• **What needs to be done**
The lines below are to be quoted exactly, from the first through the one that contains "SC.camera = cam".

• **Data block**

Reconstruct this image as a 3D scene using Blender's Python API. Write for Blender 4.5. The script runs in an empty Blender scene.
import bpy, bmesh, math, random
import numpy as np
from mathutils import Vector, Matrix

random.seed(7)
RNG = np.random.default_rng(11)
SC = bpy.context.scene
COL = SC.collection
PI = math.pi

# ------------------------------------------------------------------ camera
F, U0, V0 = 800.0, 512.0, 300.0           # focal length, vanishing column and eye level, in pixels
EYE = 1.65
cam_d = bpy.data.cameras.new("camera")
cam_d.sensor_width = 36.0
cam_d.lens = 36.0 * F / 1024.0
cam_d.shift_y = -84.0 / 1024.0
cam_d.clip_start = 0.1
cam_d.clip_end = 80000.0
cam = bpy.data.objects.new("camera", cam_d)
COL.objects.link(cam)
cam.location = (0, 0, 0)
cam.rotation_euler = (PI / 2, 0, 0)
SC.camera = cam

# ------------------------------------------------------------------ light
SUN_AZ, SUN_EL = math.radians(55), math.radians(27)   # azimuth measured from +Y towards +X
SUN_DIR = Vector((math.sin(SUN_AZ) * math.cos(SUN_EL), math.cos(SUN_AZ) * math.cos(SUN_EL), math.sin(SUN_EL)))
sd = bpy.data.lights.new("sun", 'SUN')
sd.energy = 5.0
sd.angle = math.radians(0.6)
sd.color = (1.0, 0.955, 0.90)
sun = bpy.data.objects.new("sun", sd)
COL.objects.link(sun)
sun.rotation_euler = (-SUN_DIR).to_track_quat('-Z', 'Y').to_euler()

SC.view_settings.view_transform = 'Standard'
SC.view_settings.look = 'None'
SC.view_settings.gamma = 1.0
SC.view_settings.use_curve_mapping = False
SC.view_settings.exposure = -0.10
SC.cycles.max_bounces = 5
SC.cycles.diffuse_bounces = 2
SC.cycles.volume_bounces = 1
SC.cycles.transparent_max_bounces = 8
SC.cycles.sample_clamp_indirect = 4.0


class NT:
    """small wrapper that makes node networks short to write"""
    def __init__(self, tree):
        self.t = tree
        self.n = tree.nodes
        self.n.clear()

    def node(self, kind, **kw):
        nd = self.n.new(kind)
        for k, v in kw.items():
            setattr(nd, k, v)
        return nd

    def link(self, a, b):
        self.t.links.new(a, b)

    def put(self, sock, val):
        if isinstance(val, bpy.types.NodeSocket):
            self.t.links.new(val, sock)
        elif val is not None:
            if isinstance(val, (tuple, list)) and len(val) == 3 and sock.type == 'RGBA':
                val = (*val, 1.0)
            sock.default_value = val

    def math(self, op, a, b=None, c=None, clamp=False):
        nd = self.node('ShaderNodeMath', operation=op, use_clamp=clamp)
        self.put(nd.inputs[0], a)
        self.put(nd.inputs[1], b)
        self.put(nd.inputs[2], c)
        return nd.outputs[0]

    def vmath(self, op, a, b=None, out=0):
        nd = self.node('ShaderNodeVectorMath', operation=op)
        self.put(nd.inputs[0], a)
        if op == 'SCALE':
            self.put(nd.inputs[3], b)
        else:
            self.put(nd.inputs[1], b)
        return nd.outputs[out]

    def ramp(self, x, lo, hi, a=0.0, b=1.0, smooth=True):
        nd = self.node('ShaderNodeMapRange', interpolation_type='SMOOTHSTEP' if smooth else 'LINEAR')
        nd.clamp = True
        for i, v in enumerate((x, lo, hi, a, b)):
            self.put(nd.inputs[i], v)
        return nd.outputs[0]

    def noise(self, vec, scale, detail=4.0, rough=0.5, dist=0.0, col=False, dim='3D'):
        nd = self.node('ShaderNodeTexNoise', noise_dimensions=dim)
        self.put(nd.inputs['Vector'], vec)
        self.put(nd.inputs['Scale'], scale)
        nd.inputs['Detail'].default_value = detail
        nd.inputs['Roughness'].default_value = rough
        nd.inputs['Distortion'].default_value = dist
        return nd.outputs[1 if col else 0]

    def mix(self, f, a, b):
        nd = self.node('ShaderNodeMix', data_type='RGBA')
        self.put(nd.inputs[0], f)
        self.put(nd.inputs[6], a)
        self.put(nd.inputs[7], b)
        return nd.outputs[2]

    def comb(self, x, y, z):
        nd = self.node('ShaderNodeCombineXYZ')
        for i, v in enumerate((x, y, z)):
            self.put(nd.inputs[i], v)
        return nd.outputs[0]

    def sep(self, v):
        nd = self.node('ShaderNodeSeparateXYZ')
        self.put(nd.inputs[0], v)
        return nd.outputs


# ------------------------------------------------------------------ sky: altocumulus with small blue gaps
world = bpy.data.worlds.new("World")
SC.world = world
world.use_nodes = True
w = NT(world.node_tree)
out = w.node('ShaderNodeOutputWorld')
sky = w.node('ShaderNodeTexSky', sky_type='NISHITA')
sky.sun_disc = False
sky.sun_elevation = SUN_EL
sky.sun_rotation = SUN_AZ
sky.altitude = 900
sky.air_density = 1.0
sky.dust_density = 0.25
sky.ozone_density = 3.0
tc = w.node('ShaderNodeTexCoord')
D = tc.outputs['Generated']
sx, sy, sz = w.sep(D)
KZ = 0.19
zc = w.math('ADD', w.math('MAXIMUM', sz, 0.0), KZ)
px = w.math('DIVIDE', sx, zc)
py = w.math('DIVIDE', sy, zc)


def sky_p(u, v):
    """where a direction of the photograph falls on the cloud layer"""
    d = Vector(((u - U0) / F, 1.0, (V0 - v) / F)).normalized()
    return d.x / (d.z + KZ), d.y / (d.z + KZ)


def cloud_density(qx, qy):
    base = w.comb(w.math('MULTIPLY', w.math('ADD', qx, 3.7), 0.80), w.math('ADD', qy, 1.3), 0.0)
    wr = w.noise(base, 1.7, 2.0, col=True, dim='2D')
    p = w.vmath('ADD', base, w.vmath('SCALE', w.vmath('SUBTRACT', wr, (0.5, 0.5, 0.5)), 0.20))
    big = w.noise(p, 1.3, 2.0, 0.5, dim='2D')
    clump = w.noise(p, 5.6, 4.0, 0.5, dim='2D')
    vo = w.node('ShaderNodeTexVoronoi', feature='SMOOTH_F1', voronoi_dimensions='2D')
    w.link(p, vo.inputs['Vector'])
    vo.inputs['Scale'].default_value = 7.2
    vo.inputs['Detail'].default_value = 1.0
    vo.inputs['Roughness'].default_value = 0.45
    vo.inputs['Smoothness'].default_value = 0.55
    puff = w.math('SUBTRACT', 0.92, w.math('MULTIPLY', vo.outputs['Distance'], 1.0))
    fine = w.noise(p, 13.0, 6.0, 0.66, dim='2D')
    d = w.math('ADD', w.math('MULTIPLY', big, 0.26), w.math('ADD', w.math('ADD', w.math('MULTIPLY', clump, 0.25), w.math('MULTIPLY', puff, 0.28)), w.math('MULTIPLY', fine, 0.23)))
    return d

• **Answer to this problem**
Reconstruct this image as a 3D scene using Blender's Python API. Write for Blender 4.5. The script runs in an empty Blender scene.
import bpy, bmesh, math, random
import numpy as np
from mathutils import Vector, Matrix

random.seed(7)
RNG = np.random.default_rng(11)
SC = bpy.context.scene
COL = SC.collection
PI = math.pi

# ------------------------------------------------------------------ camera
F, U0, V0 = 800.0, 512.0, 300.0           # focal length, vanishing column and eye level, in pixels
EYE = 1.65
cam_d = bpy.data.cameras.new("camera")
cam_d.sensor_width = 36.0
cam_d.lens = 36.0 * F / 1024.0
cam_d.shift_y = -84.0 / 1024.0
cam_d.clip_start = 0.1
cam_d.clip_end = 80000.0
cam = bpy.data.objects.new("camera", cam_d)
COL.objects.link(cam)
cam.location = (0, 0, 0)
cam.rotation_euler = (PI / 2, 0, 0)
SC.camera = cam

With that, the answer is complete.